Although NC&StL was far from an ocean or a big lake, it maintained a long water transfer. In 1893 NC found itself with a segment, Guntersville to Gadsden, Ala., “orphaned” from the rest of the system so it figured a tow boat and carfloat moving 22 miles on the Tennessee River between Hobbs Island, south of Huntsville, and Guntersville would be cheaper than building a bridge and more railroad. This “NC&StL Navy” shuttled cars up and down the river until 1960.
“It was a wonderful little family railroad,” confirms Mary Elizabeth Chambliss, 86, of Jackson, Tenn. She joined NC&StL as a 17-year-old operator in 1948 and retired from CSX in 1988. “Everybody was related; it was a small railroad, and everyone wanted it to be the best.” On the other hand, she says, “You’d have to be careful what you said about someone, because he’d be related to someone else on the railroad.”
Chambliss, naturally, is family. She learned the craft from her father Robert Bracken, an operator in Jackson.
Prosperity, decline, merger
Coal mined on-line was an important commodity, and assorted industries had arisen: cement-making in Cowan; steam boiler fabrication in Chattanooga; and steel pipe production in Gadsden. Few knew it then, but owing to resource depletion, environmental regulation, advancing technology, and overseas competition, this traffic became endangered and, in a generation, or so was gone. Ditto passenger traffic, as on most railroads.
By the mid-1950s, an era of railroad mergers was at hand, and after four late-1940s absorptions (Alton, Moffat Road, Pere Marquette, Wheeling & Lake Erie), NC&StL was the next to go. On Aug. 30, 1957, after 77 years of tolerating it as a semi-autonomous entity, L&N merged the NC out of existence. The former NC branches would go, some abandoned, and some sold to short lines. The Paducah Gateway is history, but the Memphis-Nashville-Chattanooga-Atlanta trunk remains, though part of the west end is on ex-L&N trackage.
L&N not only adopted “The Dixie Line” as its own slogan, but it also thoroughly purged the NC&StL from corporate memory. NC being “family,” though, is why the return to steam of No. 576, a 1942 class J3 “Yellow Jacket” 4-8-4 previously on display in Nashville’s Centennial Park since 1953, generates excitement in NC territory. It acknowledges the memory of something long gone, but cherished.
“Connected, the N&C and W&A comprised an arrow pointing to the heart of the South, which Union forces quickly recognized in 1861 when hostilities with the Confederacy broke out. Union troops captured Nashville in February 1962, and future offensives would be staged there.”
I always knew those Yankees were lousy fightin’ soldiers. But I sure never realized it took them a full 100 years to capture Nashville!

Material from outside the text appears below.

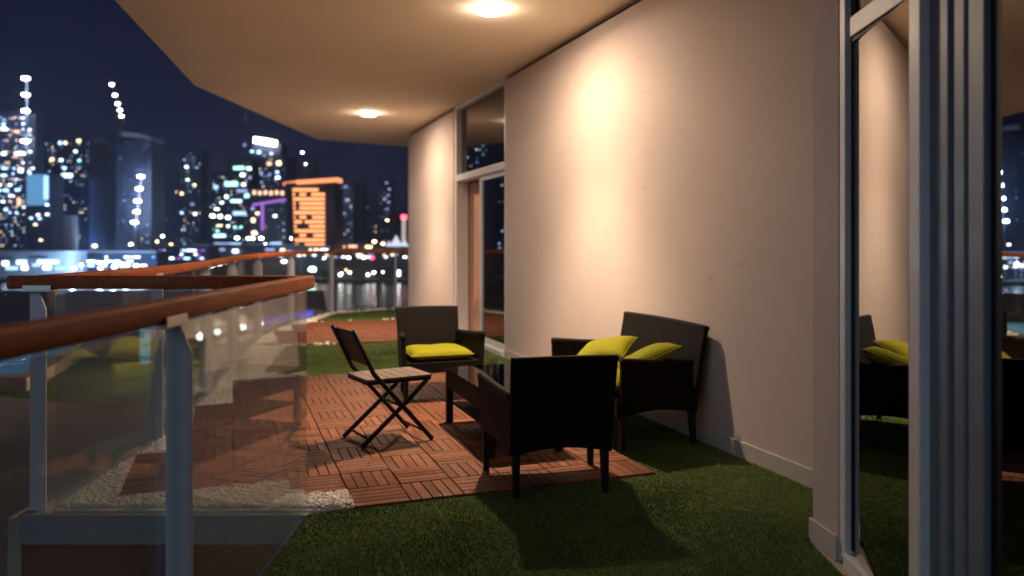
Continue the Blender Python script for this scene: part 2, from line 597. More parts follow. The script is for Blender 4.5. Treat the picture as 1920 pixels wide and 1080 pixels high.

Rosemary Entringer would have caught that date trouble, your comment is great nonetheless!!
The late Col. Bogle was also an NC&St L historian and Locomotive chase expert. His father had been a dispatcher in Cowan. Col. Bogle rescued several of the marble mile markers from Dalton GA, including one near where the chase ended, I believe. . The Family Lines had pulled them up and piled them in Dalton when they replaced them. Which was better than knocking them over, I guess. Wonder what happened to that pile of markers.
COL. Bogle was a fine southern gentleman and historian it was always enligthing to hear him talk, He is missed!